Oil firms will pay Sh2 million for a construction permit of crude oil storage and pipelines under proposed regulations, as the country steps up efforts to become an exporter of black gold.
The fee is contained in the Petroleum (Midstream Crude Oil and Natural Gas Pipeline and Storage Operations) Regulations, 2025 where the permits will be valid for up to five years from the date of issuance.
Kenya is this month set to decide on the development and operationalisation plan of the oilfields in South Lokichar, Turkana County as the country seeks to end a wait of more than a decade to become an oil exporter.
The firms will further pay Sh2 million to operate the crude oil pipeline and or storage facilities. Renewal of the permits will cost a further Sh1 million.
“These regulations shall apply to the construction and operation of crude oil and natural gas pipeline and storage facilities and jetty in Kenya, including permits to construct pipelines and storage depots and licences to operate pipelines and storage facilities,” the Energy and Petroleum Regulatory Authority says in the regulations.
The regulations will also guide construction of storage and transport facilities of natural gas. Kenya is keen to tap the commodity from neighbouring Tanzania. Some of the facilities will be as common user facilities with Epra setting the fees that the owners will charge.

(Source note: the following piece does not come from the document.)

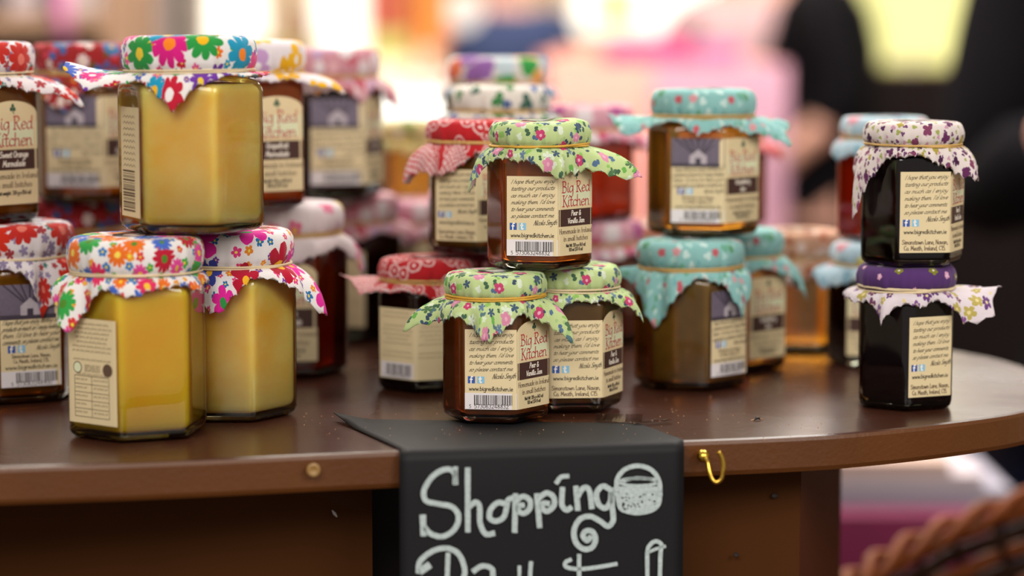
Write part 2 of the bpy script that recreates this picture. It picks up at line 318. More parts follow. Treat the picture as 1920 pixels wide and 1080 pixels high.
# ------------------------------------------------------------------ single-stroke lettering
G = {
'a': (3.9, [[(3.2,3.3),(2.2,4),(.8,3.3),(.3,1.6),(1,.1),(2.2,.5),(3.1,2.2)], [(3.3,4),(3.1,1.2),(3.4,.1),(3.9,.4)]]),
'b': (3.7, [[(.7,7),(.5,.3)], [(.5,2.6),(1.6,4),(3,3.2),(3.2,1.4),(2,0),(.5,.5)]]),
'c': (3.3, [[(3.1,3.3),(2,4),(.8,3.2),(.4,1.6),(1.2,.1),(3.1,.6)]]),
'd': (4.0, [[(3.1,3.2),(1.9,4),(.6,3),(.4,1.4),(1.2,0),(2.4,.5),(3.1,2)], [(3.4,7),(3.2,1),(3.7,.1)]]),
'e': (3.4, [[(.5,1.9),(2.6,2.4),(3,3.2),(2,4),(.8,3.2),(.4,1.6),(1.4,0),(3.1,.7)]]),
'f': (2.8, [[(3,6.6),(2.1,7),(1.4,6),(1.2,0)], [(.3,4),(2.6,4)]]),
'g': (3.9, [[(3.2,3.3),(2.2,4),(.8,3.3),(.3,1.6),(1,.1),(2.2,.5),(3.1,2.2)], [(3.3,4),(3.2,-1.4),(2.2,-3),(.4,-2.3)]]),
'h': (3.9, [[(.7,7),(.5,0)], [(.5,2.4),(1.8,4),(2.9,3.2),(3,.5),(3.7,.2)]]),
'i': (1.7, [[(.7,4),(.6,.6),(1.3,.2)], [(.8,5.3),(.9,5.8)]]),
'j': (1.9, [[(1,4),(1,-1.6),(-.5,-2.8)], [(1.1,5.3),(1.2,5.8)]]),
'k': (3.5, [[(.7,7),(.5,0)], [(2.8,4),(.6,1.8)], [(1.2,2.3),(3.3,0)]]),
'l': (1.8, [[(.8,7),(.6,.8),(1.4,.2)]]),
'm': (5.2, [[(.5,4),(.5,0)], [(.5,2.4),(1.5,4),(2.3,3.2),(2.2,0)], [(2.2,2.4),(3.4,4),(4.2,3.2),(4.2,.5),(4.9,.2)]]),
'n': (3.9, [[(.5,4),(.5,0)], [(.5,2.4),(1.8,4),(2.9,3.2),(3,.5),(3.7,.2)]]),
'o': (3.6, [[(1.8,4),(.7,3.3),(.4,1.7),(1.2,.1),(2.5,.4),(3.2,2.1),(2.7,3.5),(1.8,4)]]),
'p': (3.8, [[(.6,4),(.4,-3)], [(.5,2.6),(1.6,4),(3,3.2),(3.2,1.6),(2,.1),(.5,.6)]]),
'q': (3.9, [[(3.2,3.3),(2.2,4),(.8,3.3),(.3,1.6),(1,.1),(2.2,.5),(3.1,2.2)], [(3.3,4),(3.2,-3)]]),
'r': (2.7, [[(.6,4),(.5,0)], [(.5,2.3),(1.4,3.8),(2.6,3.7)]]),
's': (3.0, [[(2.6,3.5),(1.6,4),(.6,3.1),(1.6,2.1),(2.6,1),(1.6,0),(.3,.5)]]),
't': (2.6, [[(1.3,6),(1.1,.8),(1.9,0),(2.6,.5)], [(.1,4),(2.4,4.1)]]),
'u': (3.8, [[(.5,4),(.5,1),(1.4,0),(2.6,1),(3,4)], [(3,4),(3,.6),(3.6,.2)]]),
'v': (3.4, [[(.4,4),(1.6,0)], [(1.6,0),(3.1,4)]]),
'w': (4.8, [[(.4,4),(1.3,0)], [(1.3,0),(2.4,3.4)], [(2.4,3.4),(3.3,0)], [(3.3,0),(4.5,4)]]),
'x': (3.4, [[(.4,4),(3,0)], [(3,4),(.4,0)]]),
'y': (3.6, [[(.5,4),(.6,1),(1.5,0),(2.7,1)], [(3.1,4),(2.8,-1.2),(1.6,-3),(.2,-2.4)]]),
'z': (3.3, [[(.4,4),(2.9,4)], [(2.9,4),(.4,0)], [(.4,0),(3,0)]]),
'I': (2.0, [[(.9,7),(.9,0)]]),
'N': (4.8, [[(.6,0),(.8,7)], [(.8,7),(3.8,0)], [(3.8,0),(4,7)]]),
'S': (4.4, [[(3.8,6.2),(2.4,7),(.9,6),(1.2,4.4),(3.2,3),(3.6,1.2),(2.1,0),(.3,1)]]),
'B': (4.4, [[(.8,7),(.8,0)], [(.2,7),(2.4,7),(3.2,5.6),(2.4,4),(.8,3.8)], [(1.6,3.9),(3.4,3.1),(3.7,1.4),(2.6,0),(.2,0)]]),
'R': (4.6, [[(.8,7),(.8,0)], [(.2,6.8),(2.5,7),(3.5,5.6),(2.6,4),(.8,3.6)], [(1.8,3.7),(2.8,1.4),(4.3,-.3)], [(.1,0),(1.6,0)]]),
'K': (4.4, [[(.8,7),(.8,0)], [(3.8,7),(.9,3.4)], [(1.4,3.9),(2.8,1.6),(4.3,-.4)], [(.1,7),(1.5,7)], [(.1,0),(1.5,0)]]),
'H': (4.4, [[(.7,7),(.7,0)], [(3.7,7),(3.7,0)], [(.7,3.6),(3.7,3.6)]]),
'P': (4.0, [[(.8,7),(.7,0)], [(.4,6.8),(2.4,7),(3.5,5.6),(2.6,3.8),(.8,3.4)]]),
'V': (4.4, [[(.3,7),(2.1,0)], [(2.1,0),(4,7)]]),
'J': (3.4, [[(1.2,7),(3.2,7)], [(2.4,7),(2.3,1.2),(1.2,0),(.1,1)]]),
'O': (4.8, [[(2.4,7),(.9,5.9),(.4,3.4),(1.2,.8),(2.6,0),(4,1.4),(4.4,4),(3.6,6.3),(2.4,7)]]),
'M': (5.4, [[(.5,0),(1,7)], [(1,7),(2.6,2)], [(2.6,2),(4.2,7)], [(4.2,7),(4.8,0)]]),
'G': (4.8, [[(4,6),(2.6,7),(.9,5.6),(.4,3),(1.6,.2),(3.2,.2),(4.1,1.6),(4.1,3.2),(2.6,3.2)]]),
'W': (6, [[(.3,7),(1.5,0)], [(1.5,0),(3,5.6)], [(3,5.6),(4.4,0)], [(4.4,0),(5.7,7)]]),
'C': (4.2, [[(3.8,6.2),(2.4,7),(.8,5.6),(.4,3.2),(1.4,.4),(3.9,.8)]]),
'L': (3.4, [[(.7,7),(.7,0)], [(.7,0),(3.2,0)]]),
'&': (4.8, [[(4.2,.2),(1.2,5.2),(1.8,6.8),(2.9,5.8),(2,4.2),(.6,2),(1.4,.1),(3.2,.6),(4.2,2.8)]]),
"'": (1.2, [[(.8,7),(.6,5.6)]]), ',': (1.4, [[(.8,.3),(.3,-1.2)]]), '.': (1.4, [[(.5,0),(.6,.5)]]),
'(': (2, [[(1.6,7.4),(.6,3.5),(1.6,-.8)]]), ')': (2, [[(.4,7.4),(1.4,3.5),(.4,-.8)]]),
'0': (3.8, [[(1.9,7),(.6,5.6),(.5,1.6),(1.9,0),(3.2,1.6),(3.2,5.6),(1.9,7)]]), '1': (2.4, [[(.5,5.8),(1.5,7)], [(1.5,7),(1.5,0)]]),
'2': (3.8, [[(.5,5.8),(1.8,7),(3.1,5.8),(2.6,3.8),(.5,0)], [(.5,0),(3.3,0)]]), '3': (3.8, [[(.5,6.4),(2,7),(3,5.4),(1.7,3.8)], [(1.7,3.8),(3.2,2.2),(2,0),(.4,.6)]]),
'4': (3.8, [[(2.5,7),(.3,2)], [(.3,2),(3.4,2)], [(2.6,4),(2.6,0)]]), '5': (3.8, [[(3,7),(.8,7)], [(.8,7),(.6,4)], [(.6,4),(2.2,4.4),(3.3,2.4),(2,0),(.4,.5)]]),
'6': (3.8, [[(2.9,6.8),(1.2,5),(.5,2),(1.8,0),(3.2,1.6),(2.4,3.8),(.7,2.8)]]), '7': (3.6, [[(.4,7),(3.2,7)], [(3.2,7),(1.4,0)]]),
'8': (3.8, [[(1.9,7),(.7,5.6),(1.9,3.9),(3.2,2),(1.9,0),(.5,2),(1.9,3.9),(3,5.6),(1.9,7)]]), '9': (3.8, [[(3,4.4),(1.6,3.2),(.6,5),(1.9,7),(3.1,5.2),(2.8,2),(1.4,0)]]),
' ': (2.2, []),
}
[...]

Construction of storage tanks and a pipeline to transport crude oil from South Lokichar are integral to Kenya’s plan to ship the commodity from the oilfields to refineries abroad for processing.
Kenya currently lacks a crude pipeline, a situation that prompted the trucking of oil from South Lokichar to Mombasa during the pilot phase that was designed to test the global appeal of the oil between 2019 and 2020.

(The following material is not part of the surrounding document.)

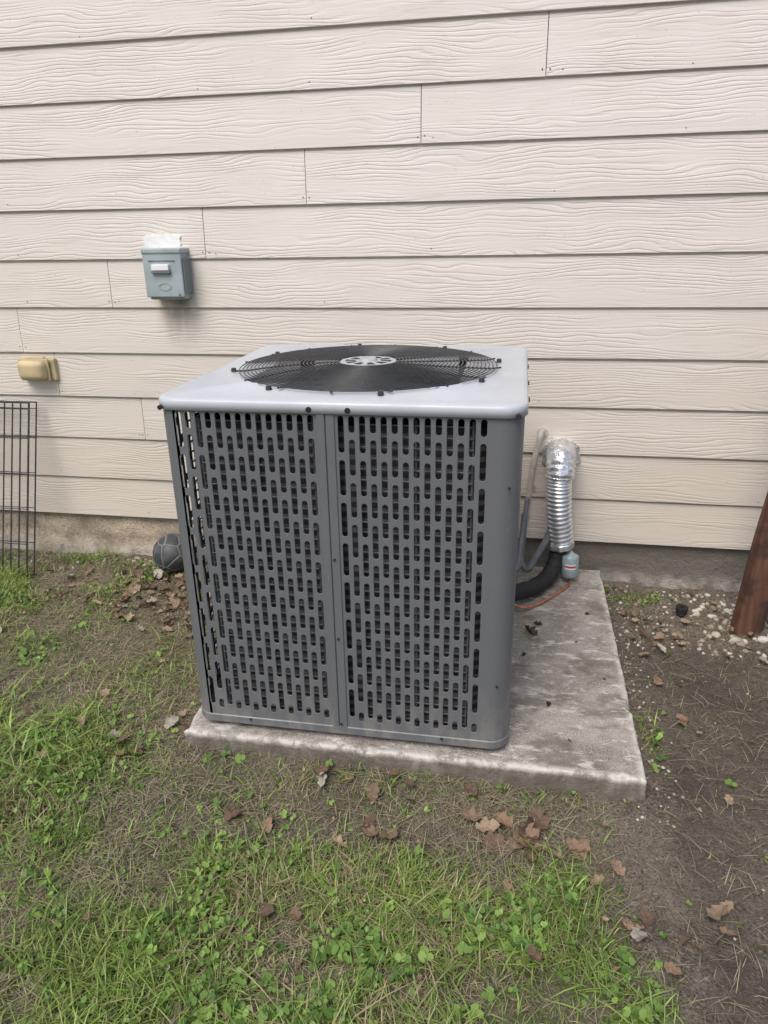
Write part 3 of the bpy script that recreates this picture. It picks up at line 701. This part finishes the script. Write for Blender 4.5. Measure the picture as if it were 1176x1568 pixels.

The regulations signal that Kenya is keen to push its ambitions of commercially tapping oil reserves in Turkana in addition to other blocks set to open for prospecting.

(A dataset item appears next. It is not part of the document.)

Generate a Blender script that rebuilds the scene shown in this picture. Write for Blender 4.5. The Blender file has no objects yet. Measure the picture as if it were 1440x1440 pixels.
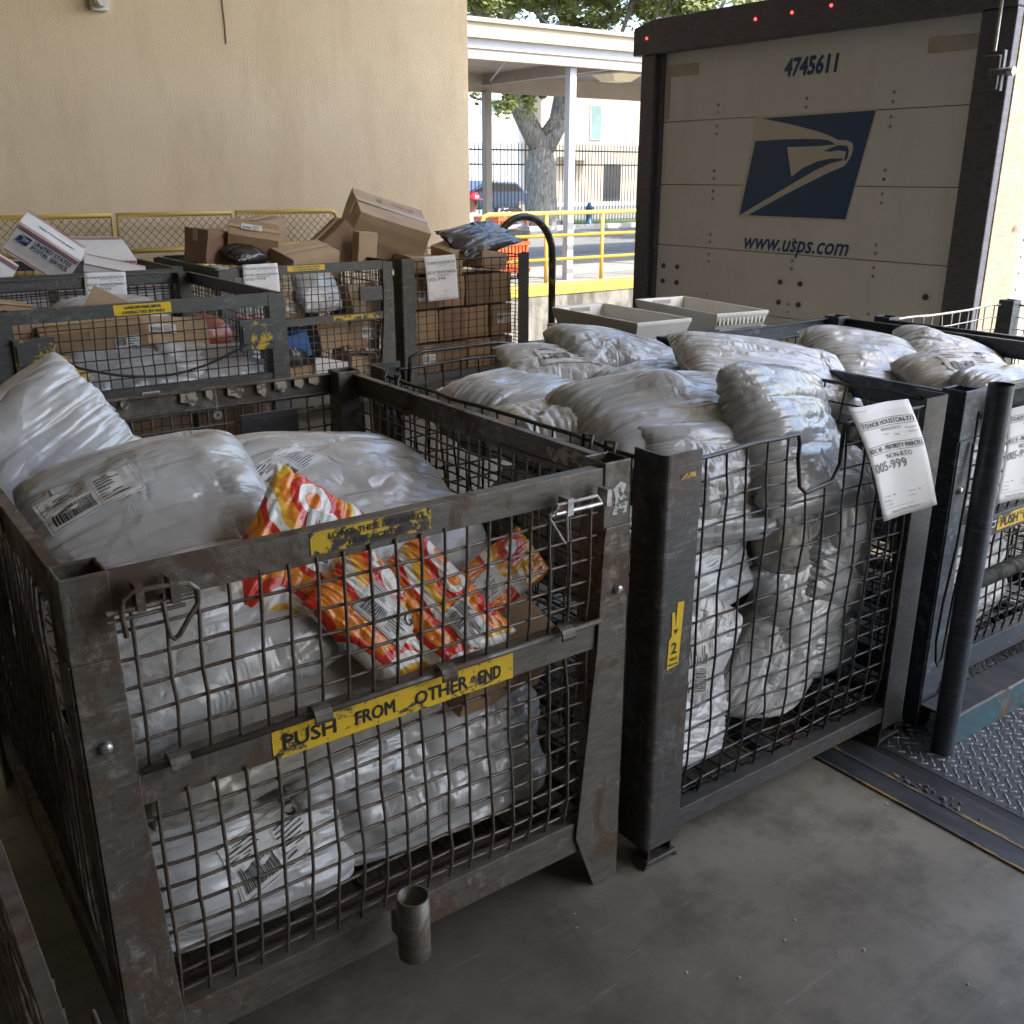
import bpy, math, random
import numpy as np
from mathutils import Vector, Matrix, Euler, noise as mnoise
R = math.radians
SC = bpy.context.scene
COL = SC.collection

# ------------------------------------------------------------------ camera, sky, sun, exposure
cd = bpy.data.cameras.new('camera'); cam = bpy.data.objects.new('camera', cd); COL.objects.link(cam); SC.camera = cam
cam.location = (0, 0, 1.65); cam.rotation_euler = (R(90 - 18.9), 0, R(-35.9))
cd.sensor_width = 36; cd.lens = 1385 / 1440 * 36; cd.clip_start = .05; cd.clip_end = 2000
SUN_DIR = Vector((.24, -.58, .78)).normalized()          # towards the sun
W = bpy.data.worlds.new('World'); SC.world = W; W.use_nodes = True
nt = W.node_tree; sky = nt.nodes.new('ShaderNodeTexSky'); sky.sky_type = 'NISHITA'; sky.sun_disc = False
sky.sun_elevation = math.asin(SUN_DIR.z); sky.sun_rotation = math.atan2(SUN_DIR.x, SUN_DIR.y)
sky.dust_density = 2.5; sky.air_density = 1.0
nt.links.new(sky.outputs[0], nt.nodes['Background'].inputs[0]); nt.nodes['Background'].inputs[1].default_value = .15
sl = bpy.data.lights.new('sun', 'SUN'); sl.energy = 2.2; sl.angle = R(.5); sl.color = (1, .95, .86)
so = bpy.data.objects.new('sun', sl); COL.objects.link(so); so.rotation_euler = SUN_DIR.to_track_quat('Z', 'Y').to_euler(); so.location = (8, -12, 20)
SC.view_settings.view_transform = 'Standard'; SC.view_settings.look = 'None'; SC.view_settings.gamma = 1
SC.view_settings.exposure = 2.35

# film bag simulation
def noise2(nu,nv,rng,k):
    a=rng.random((k[0]+3,k[1]+3))
    x=np.linspace(0,k[0],nu); y=np.linspace(0,k[1],nv)
    def ix(t): i=t.astype(int); f=t-i; return i,f*f*(3-2*f)
    i,fx=ix(x); j,fy=ix(y); I,J=np.meshgrid(i,j,indexing='ij'); FX,FY=np.meshgrid(fx,fy,indexing='ij')
    return (a[I,J]*(1-FX)+a[I+1,J]*FX)*(1-FY)+(a[I,J+1]*(1-FX)+a[I+1,J+1]*FX)*FY
def sim_bag(L,W,fill,seed,nu=72,nv=52,outer=90,inner=5,clamp=None,cinch=None,lump=0.5,thick=None,slack=.07,crump=0.):
    """two sealed sheets of film blown up without stretch: returns (2,nu,nv,3)"""
    rng=np.random.default_rng(seed)
    u=np.linspace(-.5,.5,nu)*L; v=np.linspace(-.5,.5,nv)*W
    U,V=np.meshgrid(u,v,indexing='ij')
    S=np.zeros((2,nu,nv,3)); S[...,0]=U; S[...,1]=V
    h=thick or .3*W
    prof=np.sqrt(np.clip(1-(2*U/L)**2,0,1)*np.clip(1-(2*V/W)**2,0,1))
    S[0,...,2]=prof*h*.5; S[1,...,2]=-prof*h*.5
    S+=rng.normal(0,.0015,S.shape)
    ru=L/(nu-1)*np.ones((nu-1,nv)); rv=W/(nv-1)*np.ones((nu,nv-1))
    if cinch:                                   # gathered end
        for side,amt,wd in cinch:
            k=np.exp(-((np.arange(nu)/(nu-1)-(1 if side>0 else 0))/wd)**2)*amt
            rv=rv*(1-k[:,None])
    rd=np.sqrt(ru[:,:-1]**2+rv[:-1]**2)
    pn=np.ones((nu,nv))
    for _ in range(5):
        a,b=rng.uniform(-.5,.5,2)*[L,W]; pn+=lump*rng.uniform(-.6,1)*np.exp(-((U-a)**2+(V-b)**2)/(.16*W)**2)
    cell=(L/(nu-1)+W/(nv-1))/2
    Vt=fill*L*W*min(L,W)*.5
    def vol(S): return abs(((S[0,...,2]-S[1,...,2])).mean())*L*W*.8
    def con(A,B,r,dA,dB,cA,cB,kc_,ks=1.):
        d=B-A; l=np.sqrt((d*d).sum(-1))+1e-9; e=l-r
        k=np.where(e>0,ks,kc_); c=d*(k*e/l*.5)[...,None]
        dA+=c; dB-=c; cA+=1; cB+=1
    kc=.3
    for o in range(outer):
        if o==int(outer*.45):
            kc=1.
            ln=lambda A,B: np.sqrt(((A-B)**2).sum(-1))
            X=S; f=noise2(nu,nv,rng,(5,4)); g=noise2(nu,nv,rng,(4,6))
            edge=np.maximum(np.abs(2*U/L),np.abs(2*V/W))**4
            cr=np.clip((noise2(nu,nv,rng,(3,3))-.62)*5,0,1)
            if crump: 
                t=np.arange(nu)/(nu-1); cr=np.maximum(cr,np.clip((t-(1-crump))/(crump*.4),0,1)[:,None])
            su=slack*(-.12+.9*cr*f+.35*edge); en=np.abs(2*U/L)**3; sv=slack*(.05+.9*g*(1-.3*cr)+.4*edge+1.3*en)
            RU=ln(X[:,:-1],X[:,1:])*(1+su[:-1]); RV=ln(X[:,:,:-1],X[:,:,1:])*(1+sv[:,:-1])
            RD=ln(X[:,:-1,:-1],X[:,1:,1:])*(1+(su+sv)[:-1,:-1]*.5); RE=ln(X[:,1:,:-1],X[:,:-1,1:])*(1+(su+sv)[:-1,:-1]*.5)
            for s in (0,1):
                amp=min(L,W)*.015
                S[s,...,2]+=amp*1.3*(noise2(nu,nv,rng,(3,10))-.5)*2+amp*(noise2(nu,nv,rng,(4,18))-.5)*2*(.5+.8*en)+amp*.9*en*(noise2(nu,nv,rng,(2,26))-.5)*2+amp*cr*(noise2(nu,nv,rng,(14,12))-.5)*2
        pr=cell*(.16 if o<outer*.45 else .02)*np.clip((Vt-vol(S))/Vt*4+.15,-1,1)
        for s in (0,1):
            X=S[s]; tu=np.gradient(X,axis=0); tv=np.gradient(X,axis=1)
            n=np.cross(tu,tv); n/=np.sqrt((n*n).sum(-1))[...,None]+1e-9
            if s: n=-n
            X+=n*(pr*pn)[...,None]
            lap=np.zeros_like(X); lap[1:-1,1:-1]=(X[2:,1:-1]+X[:-2,1:-1]+X[1:-1,2:]+X[1:-1,:-2])/4-X[1:-1,1:-1]
            X+=lap*(.05 if o<outer*.45 else .004)
        for it in range(inner if o>=outer*.45 else inner//2):
            D=np.zeros_like(S); C=np.zeros(S.shape[:3])
            for s in (0,1):
                X=S[s];d=D[s];c=C[s]
                a,b,c_,e_=(RU[s],RV[s],RD[s],RE[s]) if kc==1. else (ru,rv,rd,rd)
                con(X[:-1],X[1:],a,d[:-1],d[1:],c[:-1],c[1:],kc)
                con(X[:,:-1],X[:,1:],b,d[:,:-1],d[:,1:],c[:,:-1],c[:,1:],kc)
                con(X[:-1,:-1],X[1:,1:],c_,d[:-1,:-1],d[1:,1:],c[:-1,:-1],c[1:,1:],kc)
                con(X[1:,:-1],X[:-1,1:],e_,d[1:,:-1],d[:-1,1:],c[1:,:-1],c[:-1,1:],kc)
            S+=D/np.maximum(C,1)[...,None]*1.9
            for a in ((slice(None),0),(slice(None),-1),(0,slice(None)),(-1,slice(None))):
                m=(S[0][a]+S[1][a])/2; S[0][a]=m; S[1][a]=m
            if clamp is not None: clamp(S)
    return S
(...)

Cabinet’s approval of the Field Development Plan (FDP) for blocks T6 and T7 is expected by the end of this month, as Kenya inches closer to realizing its dream of being an oil producing nation. Parliament will then be expected to ratify the plan within 90 days.
Gulf Energy, who bought the project from Tullow Oil in a $120 million (Sh15.49 billion at current exchange rates) deal, is expected to mobilise funds needed to bankroll the commercial production of the oil.
Tullow discovered commercially viable oil in the South Lokichar basin in 2012. Lack of a strategic partner to bankroll the project and delays in approving the FDP however derailed efforts to progress the project to commercial production.